Self assessment phrases - growth and development

  • I want to get better at writing postmortems that lead to concrete action items, not just a narrative of what happened.
  • I'm working on documenting systems as I build them instead of after the fact.
  • I sometimes chase a root cause further than the incident's severity warrants, and I'm learning to judge that better.
  • I'd like to build stronger skills in [technology or tool] so I can support more of our infrastructure directly.
  • I want to get more comfortable pushing back on a launch that would add operational risk without enough benefit.
  • I'm learning to prioritise reliability work against feature requests when both compete for my time.
  • I could do more to communicate the operational impact of a design decision earlier in the process.
  • I want to improve how I communicate during an incident so people outside the team understand what's happening.
  • I'm working on writing runbooks that are clear enough for someone unfamiliar with the system to follow during an incident.
  • I'd like to spend more time on proactive reliability work instead of only responding to pages as they come in.

Peer review phrases

  • They're one of the people I go to first when a service isn't behaving as expected.
  • They write clear, blameless postmortems that focus on the system rather than who was on call.
  • They're calm and methodical during an incident, even when the cause isn't obvious.
  • They flagged a reliability risk in [system] that the rest of us hadn't considered.
  • They're generous with their time when helping other engineers understand our infrastructure.
  • They think about the operational cost of a design, not just whether it works.
  • They automate the repetitive parts of on-call work, which frees up time for harder problems.
  • They're honest about the tradeoffs of a reliability decision instead of overselling it.
  • They've become someone the team relies on for questions about [system or platform area].
  • They respond to incidents quickly and communicate clearly while they work through them.

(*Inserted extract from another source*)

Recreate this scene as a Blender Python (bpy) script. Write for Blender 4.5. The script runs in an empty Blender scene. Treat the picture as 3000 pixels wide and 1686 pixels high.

Manager review phrases - strengths

  • They consistently improve the reliability of the services they own.
  • They have a good instinct for when a design needs more resilience before it goes into production.
  • They communicate clearly during incidents, which keeps stakeholders informed without adding noise.
  • They've taken ownership of [system or service] and its reliability has improved as a result.
  • They write postmortems that lead to real changes, not just documentation of what happened.
  • They stay calm and methodical during incidents, even under pressure.
  • They're dependable with on-call responsibilities and rarely need reminders about escalation procedures.
  • They've grown noticeably in their ability to handle complex incidents over the past review period.
  • They think about the long-term reliability of a system, not just whether it works today.
  • They've become a go-to resource for the team on [technology or platform area].

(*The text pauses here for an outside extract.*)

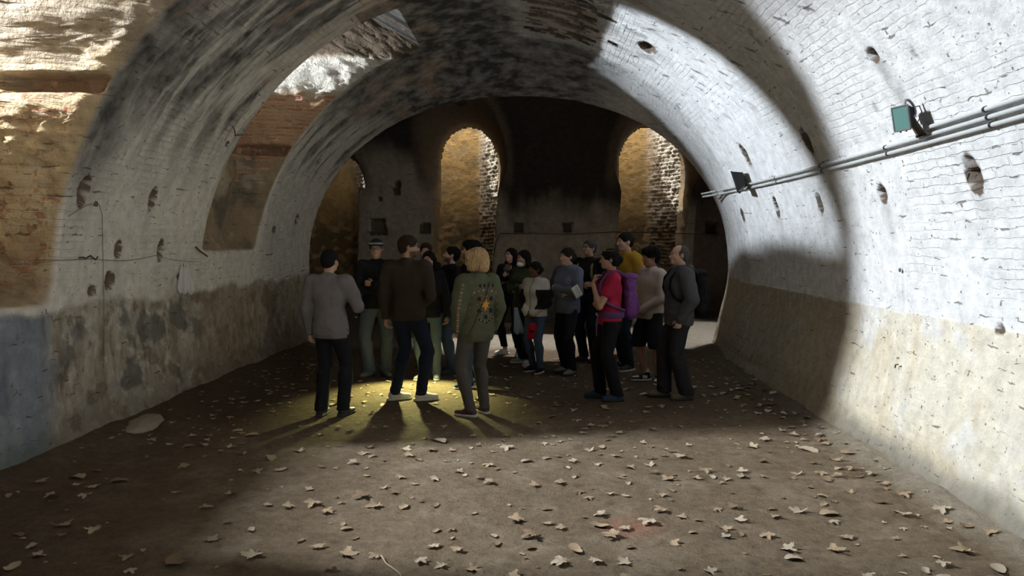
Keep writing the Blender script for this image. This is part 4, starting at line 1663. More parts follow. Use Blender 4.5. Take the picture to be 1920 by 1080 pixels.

Manager review phrases - areas to develop

  • I'd like to see them document systems as they build them rather than after the fact.
  • They sometimes chase a root cause further than the incident's severity warrants, and could scale their effort accordingly.
  • I'd encourage them to flag operational risk earlier in the design process, before launch is imminent.
  • Their postmortems would benefit from more concrete action items, not just a narrative of what happened.
  • I'd like to see them push back more when a launch adds operational risk without enough benefit.
  • They could be more proactive about capacity planning before a scaling issue becomes urgent.
  • I'd like them to build more confidence presenting reliability tradeoffs to non-technical stakeholders.
  • Their technical work is strong, and I'd like to see them build more comfort mentoring newer engineers through on-call.
  • I'd encourage them to take more ownership of [specific system or process] rather than waiting for direction.
  • They tend to react to pages rather than doing proactive reliability work, and could build in more regular reviews.